→ **Data for processing**
* * * * *

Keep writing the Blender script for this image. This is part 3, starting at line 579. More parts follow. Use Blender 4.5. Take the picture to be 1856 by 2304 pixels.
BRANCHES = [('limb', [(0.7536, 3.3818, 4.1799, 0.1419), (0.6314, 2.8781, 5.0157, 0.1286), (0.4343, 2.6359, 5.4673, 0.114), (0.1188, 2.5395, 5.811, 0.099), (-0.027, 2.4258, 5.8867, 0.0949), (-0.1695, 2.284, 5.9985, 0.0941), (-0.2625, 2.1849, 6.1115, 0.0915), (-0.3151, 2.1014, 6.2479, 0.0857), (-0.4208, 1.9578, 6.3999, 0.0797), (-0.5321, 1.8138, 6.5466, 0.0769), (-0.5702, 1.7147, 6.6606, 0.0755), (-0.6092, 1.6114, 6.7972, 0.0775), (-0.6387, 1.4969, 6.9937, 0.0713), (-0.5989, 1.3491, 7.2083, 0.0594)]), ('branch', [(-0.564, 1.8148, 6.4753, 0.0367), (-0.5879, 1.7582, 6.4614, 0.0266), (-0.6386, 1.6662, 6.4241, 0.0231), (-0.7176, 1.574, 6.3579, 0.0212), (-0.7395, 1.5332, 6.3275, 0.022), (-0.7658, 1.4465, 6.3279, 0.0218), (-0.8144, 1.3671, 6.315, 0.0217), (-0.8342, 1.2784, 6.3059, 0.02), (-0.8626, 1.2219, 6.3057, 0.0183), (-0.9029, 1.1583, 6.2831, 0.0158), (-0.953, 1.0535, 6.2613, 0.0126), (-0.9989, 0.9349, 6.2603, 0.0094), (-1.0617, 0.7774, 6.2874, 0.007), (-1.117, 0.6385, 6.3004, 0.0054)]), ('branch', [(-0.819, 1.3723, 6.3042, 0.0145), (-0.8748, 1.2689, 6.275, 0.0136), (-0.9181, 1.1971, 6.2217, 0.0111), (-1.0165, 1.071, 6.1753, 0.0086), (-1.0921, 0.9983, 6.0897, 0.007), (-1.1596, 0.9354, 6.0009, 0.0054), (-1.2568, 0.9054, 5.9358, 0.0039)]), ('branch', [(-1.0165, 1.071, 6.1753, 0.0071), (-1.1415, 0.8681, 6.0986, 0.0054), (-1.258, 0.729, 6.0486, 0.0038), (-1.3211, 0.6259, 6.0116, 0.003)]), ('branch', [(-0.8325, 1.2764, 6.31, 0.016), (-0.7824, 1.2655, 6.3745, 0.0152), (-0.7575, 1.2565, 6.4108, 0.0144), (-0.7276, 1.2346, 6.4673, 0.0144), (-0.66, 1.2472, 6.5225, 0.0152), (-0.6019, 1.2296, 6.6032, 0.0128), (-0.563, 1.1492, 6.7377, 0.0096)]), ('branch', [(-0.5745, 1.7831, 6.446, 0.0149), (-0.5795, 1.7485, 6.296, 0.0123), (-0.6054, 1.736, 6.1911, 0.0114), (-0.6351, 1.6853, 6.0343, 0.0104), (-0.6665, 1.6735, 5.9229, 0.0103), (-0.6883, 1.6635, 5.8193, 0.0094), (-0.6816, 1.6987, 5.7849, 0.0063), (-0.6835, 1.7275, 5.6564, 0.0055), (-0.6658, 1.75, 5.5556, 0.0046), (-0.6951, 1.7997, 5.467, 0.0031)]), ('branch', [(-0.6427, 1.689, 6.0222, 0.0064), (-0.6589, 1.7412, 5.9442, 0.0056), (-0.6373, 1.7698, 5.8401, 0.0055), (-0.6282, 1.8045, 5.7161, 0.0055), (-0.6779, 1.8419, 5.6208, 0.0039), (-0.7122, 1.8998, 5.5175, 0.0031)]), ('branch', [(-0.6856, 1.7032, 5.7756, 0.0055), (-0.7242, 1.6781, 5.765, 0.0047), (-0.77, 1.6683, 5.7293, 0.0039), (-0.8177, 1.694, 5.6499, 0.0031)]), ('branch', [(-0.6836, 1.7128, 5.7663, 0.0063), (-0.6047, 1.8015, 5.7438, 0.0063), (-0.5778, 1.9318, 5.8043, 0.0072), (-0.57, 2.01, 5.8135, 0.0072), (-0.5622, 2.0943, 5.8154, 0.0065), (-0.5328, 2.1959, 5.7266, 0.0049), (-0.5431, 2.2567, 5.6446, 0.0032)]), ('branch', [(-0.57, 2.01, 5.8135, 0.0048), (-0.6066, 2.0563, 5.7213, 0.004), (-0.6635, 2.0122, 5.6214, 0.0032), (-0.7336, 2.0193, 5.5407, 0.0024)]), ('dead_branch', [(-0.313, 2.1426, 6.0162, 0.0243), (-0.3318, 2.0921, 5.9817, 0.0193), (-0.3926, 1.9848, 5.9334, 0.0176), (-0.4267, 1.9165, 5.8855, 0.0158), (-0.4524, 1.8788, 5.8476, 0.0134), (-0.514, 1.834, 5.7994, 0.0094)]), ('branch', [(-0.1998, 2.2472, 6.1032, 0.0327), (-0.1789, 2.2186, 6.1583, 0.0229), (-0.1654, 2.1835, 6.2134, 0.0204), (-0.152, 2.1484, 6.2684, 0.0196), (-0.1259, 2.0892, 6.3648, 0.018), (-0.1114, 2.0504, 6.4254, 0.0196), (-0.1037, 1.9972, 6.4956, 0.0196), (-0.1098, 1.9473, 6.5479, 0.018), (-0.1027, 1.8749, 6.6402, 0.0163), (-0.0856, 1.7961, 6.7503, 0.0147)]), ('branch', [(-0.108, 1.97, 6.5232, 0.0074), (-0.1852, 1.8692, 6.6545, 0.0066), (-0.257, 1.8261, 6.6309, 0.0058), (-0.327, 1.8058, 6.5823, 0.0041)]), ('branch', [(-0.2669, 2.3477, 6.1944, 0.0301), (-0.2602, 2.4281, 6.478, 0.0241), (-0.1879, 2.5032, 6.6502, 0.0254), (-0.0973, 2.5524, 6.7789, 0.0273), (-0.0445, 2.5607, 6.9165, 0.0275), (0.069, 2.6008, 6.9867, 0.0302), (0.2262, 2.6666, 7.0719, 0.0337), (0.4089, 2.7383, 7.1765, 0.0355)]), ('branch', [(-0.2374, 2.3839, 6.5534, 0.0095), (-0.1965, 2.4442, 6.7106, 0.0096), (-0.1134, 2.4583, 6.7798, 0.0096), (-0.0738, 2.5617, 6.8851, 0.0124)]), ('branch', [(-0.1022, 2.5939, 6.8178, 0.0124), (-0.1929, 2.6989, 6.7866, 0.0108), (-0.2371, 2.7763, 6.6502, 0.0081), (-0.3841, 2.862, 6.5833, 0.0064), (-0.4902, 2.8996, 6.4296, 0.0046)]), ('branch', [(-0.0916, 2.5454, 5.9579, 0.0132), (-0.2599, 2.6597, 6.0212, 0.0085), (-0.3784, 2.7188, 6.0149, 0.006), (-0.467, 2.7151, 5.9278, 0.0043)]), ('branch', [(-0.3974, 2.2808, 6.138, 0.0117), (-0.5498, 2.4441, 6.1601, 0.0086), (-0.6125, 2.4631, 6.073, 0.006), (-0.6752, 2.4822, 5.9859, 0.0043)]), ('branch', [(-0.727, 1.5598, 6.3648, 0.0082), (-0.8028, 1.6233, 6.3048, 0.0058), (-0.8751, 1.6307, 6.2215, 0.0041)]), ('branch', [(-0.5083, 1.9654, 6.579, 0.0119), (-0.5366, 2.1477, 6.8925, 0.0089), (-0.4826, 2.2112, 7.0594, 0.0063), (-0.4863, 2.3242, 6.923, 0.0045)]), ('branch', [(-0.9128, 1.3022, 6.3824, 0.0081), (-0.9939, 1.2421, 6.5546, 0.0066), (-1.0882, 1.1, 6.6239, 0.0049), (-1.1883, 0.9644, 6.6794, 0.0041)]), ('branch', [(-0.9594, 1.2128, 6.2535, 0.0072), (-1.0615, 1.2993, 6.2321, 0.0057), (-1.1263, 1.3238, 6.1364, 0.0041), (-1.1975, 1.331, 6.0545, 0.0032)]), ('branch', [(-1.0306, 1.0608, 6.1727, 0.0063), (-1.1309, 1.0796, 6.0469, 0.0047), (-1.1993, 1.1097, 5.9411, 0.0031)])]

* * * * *

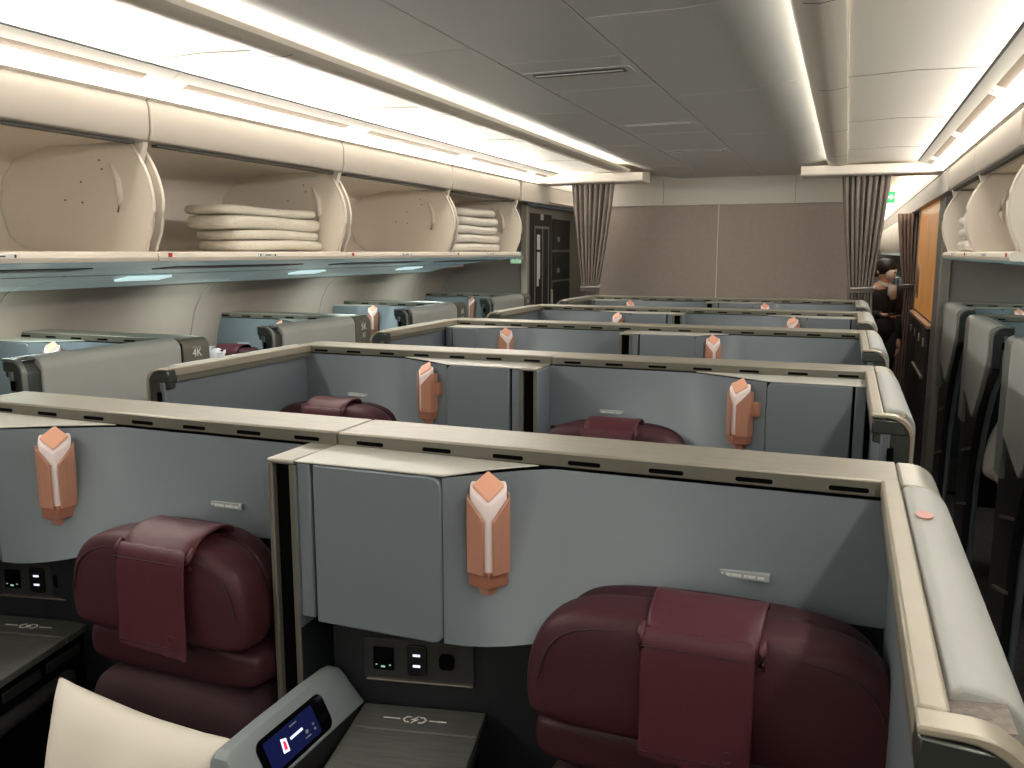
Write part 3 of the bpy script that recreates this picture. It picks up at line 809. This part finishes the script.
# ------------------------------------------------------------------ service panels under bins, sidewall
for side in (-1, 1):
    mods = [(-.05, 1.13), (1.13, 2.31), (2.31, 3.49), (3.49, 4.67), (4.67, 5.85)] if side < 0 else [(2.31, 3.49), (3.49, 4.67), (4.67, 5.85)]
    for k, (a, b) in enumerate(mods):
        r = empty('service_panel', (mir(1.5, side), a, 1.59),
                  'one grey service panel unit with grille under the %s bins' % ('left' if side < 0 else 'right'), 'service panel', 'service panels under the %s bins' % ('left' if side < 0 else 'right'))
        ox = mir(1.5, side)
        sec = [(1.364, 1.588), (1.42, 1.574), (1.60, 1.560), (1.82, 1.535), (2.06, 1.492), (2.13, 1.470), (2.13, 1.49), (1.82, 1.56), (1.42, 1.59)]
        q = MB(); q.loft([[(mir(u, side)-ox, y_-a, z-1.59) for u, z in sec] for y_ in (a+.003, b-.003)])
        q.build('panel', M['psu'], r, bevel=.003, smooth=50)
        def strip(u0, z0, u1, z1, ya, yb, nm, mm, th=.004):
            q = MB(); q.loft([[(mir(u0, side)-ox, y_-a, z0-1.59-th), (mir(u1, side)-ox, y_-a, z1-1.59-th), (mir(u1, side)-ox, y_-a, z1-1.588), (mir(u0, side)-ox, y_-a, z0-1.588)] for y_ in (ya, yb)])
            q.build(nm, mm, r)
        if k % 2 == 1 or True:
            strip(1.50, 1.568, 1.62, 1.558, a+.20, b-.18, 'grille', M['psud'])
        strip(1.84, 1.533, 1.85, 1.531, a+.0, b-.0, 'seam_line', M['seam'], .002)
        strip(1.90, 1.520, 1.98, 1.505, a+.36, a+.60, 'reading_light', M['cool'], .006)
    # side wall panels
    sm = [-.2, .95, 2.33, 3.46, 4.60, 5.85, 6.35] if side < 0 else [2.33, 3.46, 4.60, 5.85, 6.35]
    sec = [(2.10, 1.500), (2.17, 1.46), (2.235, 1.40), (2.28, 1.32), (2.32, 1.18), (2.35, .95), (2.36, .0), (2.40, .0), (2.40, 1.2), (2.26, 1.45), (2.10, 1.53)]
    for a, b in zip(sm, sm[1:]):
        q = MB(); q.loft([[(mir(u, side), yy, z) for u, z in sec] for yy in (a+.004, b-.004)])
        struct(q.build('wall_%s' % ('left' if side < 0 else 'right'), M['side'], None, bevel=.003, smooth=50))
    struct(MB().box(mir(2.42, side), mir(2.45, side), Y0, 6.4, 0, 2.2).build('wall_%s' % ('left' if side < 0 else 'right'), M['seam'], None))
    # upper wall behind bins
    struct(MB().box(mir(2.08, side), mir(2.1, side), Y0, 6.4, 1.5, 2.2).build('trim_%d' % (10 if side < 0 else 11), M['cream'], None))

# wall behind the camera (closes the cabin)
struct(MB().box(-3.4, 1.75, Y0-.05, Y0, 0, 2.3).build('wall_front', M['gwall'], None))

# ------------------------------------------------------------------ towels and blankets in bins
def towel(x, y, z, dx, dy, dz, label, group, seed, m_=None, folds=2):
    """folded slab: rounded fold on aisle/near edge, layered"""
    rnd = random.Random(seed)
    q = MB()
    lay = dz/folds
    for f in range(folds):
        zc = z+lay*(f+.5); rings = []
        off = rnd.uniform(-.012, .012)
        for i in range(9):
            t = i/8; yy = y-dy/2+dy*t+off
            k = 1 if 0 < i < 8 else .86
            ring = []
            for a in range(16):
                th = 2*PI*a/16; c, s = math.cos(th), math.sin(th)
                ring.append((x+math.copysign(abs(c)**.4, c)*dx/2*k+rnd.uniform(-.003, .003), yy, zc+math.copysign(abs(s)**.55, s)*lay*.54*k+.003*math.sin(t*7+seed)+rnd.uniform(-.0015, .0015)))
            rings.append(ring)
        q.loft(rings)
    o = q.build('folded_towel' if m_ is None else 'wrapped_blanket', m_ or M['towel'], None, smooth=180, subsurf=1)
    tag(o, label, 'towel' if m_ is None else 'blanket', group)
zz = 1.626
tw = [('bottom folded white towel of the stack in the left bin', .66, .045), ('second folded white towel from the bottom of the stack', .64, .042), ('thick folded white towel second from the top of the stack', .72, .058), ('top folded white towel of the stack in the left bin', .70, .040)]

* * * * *

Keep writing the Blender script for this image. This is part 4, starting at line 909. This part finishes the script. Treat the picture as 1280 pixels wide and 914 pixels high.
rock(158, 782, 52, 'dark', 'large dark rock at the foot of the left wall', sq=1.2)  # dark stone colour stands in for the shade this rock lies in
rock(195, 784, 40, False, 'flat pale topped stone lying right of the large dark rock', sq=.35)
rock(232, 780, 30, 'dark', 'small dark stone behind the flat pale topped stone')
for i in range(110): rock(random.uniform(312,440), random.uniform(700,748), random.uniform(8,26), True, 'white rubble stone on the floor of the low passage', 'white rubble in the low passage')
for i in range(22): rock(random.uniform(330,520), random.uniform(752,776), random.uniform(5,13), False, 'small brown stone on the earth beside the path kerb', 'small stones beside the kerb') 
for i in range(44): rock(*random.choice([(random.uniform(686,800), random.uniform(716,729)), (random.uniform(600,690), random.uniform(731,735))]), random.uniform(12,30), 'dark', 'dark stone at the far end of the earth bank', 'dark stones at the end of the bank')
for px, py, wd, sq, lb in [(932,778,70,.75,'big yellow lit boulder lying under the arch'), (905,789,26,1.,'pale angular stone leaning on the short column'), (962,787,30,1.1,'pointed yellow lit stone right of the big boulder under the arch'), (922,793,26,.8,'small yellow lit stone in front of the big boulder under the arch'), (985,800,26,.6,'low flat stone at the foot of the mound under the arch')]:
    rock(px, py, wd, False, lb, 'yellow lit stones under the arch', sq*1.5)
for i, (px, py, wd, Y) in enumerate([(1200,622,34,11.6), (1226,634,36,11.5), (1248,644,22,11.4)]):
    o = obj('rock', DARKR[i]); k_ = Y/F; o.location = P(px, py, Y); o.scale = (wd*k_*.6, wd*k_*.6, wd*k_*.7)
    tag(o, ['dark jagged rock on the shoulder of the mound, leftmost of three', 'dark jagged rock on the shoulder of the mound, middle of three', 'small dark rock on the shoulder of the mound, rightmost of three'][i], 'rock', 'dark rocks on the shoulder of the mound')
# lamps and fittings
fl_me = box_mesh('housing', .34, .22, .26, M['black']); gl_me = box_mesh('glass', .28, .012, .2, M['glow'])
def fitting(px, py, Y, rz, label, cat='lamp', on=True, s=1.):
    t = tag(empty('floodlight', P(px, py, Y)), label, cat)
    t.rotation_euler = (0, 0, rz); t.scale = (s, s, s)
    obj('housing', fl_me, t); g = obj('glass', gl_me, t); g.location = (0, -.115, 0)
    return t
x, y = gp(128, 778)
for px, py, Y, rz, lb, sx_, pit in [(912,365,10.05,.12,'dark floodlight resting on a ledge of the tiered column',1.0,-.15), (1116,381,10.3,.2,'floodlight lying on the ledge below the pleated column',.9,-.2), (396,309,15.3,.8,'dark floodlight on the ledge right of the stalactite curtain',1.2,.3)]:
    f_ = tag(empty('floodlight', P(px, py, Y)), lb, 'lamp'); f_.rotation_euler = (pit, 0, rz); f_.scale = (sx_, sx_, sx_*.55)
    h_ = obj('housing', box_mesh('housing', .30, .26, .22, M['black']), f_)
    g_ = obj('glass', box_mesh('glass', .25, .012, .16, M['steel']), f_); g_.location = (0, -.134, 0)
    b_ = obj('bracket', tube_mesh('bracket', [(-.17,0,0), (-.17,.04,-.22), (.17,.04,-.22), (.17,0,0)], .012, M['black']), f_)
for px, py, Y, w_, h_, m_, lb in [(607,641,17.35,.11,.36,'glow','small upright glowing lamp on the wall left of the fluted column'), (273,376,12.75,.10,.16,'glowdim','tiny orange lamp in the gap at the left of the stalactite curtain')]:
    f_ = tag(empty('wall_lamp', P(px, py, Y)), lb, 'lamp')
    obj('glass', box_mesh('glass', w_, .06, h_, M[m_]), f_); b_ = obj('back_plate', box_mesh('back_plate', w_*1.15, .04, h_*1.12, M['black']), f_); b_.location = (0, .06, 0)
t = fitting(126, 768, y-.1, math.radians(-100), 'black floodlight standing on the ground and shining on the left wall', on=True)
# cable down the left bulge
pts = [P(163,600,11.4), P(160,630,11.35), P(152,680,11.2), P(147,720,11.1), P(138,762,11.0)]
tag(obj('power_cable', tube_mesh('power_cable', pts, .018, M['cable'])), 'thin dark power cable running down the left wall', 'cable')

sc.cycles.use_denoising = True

* * * * *

→ **Task instructions**
Copy each line that contains the word "starting".

→ **Finished answer**
Keep writing the Blender script for this image. This is part 3, starting at line 579. More parts follow. Use Blender 4.5. Take the picture to be 1856 by 2304 pixels.
Keep writing the Blender script for this image. This is part 4, starting at line 909. This part finishes the script. Treat the picture as 1280 pixels wide and 914 pixels high.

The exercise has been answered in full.